Sunday, 28 September 2008

Goodbye to Consolidated Supervised Entities

With Bloomberg reporting that the bailout has been agreed after days of intense debate, the last few days have been a great time to sneak out financial news that you do not want too well read. One would never suspect the SEC of acting that way, of course, but it is interesting that the audit of the SEC's oversight of Bear Stearns came out on the 25th. The two parts are here and here, and they do not reflect very well on the SEC's Trading and Markets Division (TM).
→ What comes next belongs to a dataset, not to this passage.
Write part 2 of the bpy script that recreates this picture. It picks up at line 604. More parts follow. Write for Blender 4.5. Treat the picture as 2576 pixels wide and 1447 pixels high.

For instance:
TM became aware of numerous potential red flags prior to Bear Stearns' collapse, regarding its concentration of mortgage securities, high leverage, shortcomings of risk management in mortgage-backed securities and lack of compliance with the spirit of certain Basel II standards, but did not take actions to limit these risk factors
The broker/dealer capital regime (CSE, introduced in 2004 by the SEC as an attempt to fend off EU regulation of the broker/dealer's European subsidiaries) does not fare well either:
Bear Stearns was compliant with the CSE program's capital and liquidity requirements; however, its collapse raises questions about the adequacy of these requirements
The SEC was in such a hurry to offer their 5 big clients a friendly capital regime that it approved their applications before it had even completed the inspection:
The Commission issued four of the five Orders approving firms to use the alternative capital method, and thus become CSEs (including Bear Stearns) before the inspection process was completed;
Go and read both the documents: they are peaches.

To be fair, the SEC admits there are problems. Chairman Cox released a statement saying `the CSE program was fundamentally flawed from the beginning' and ending the program forthwith.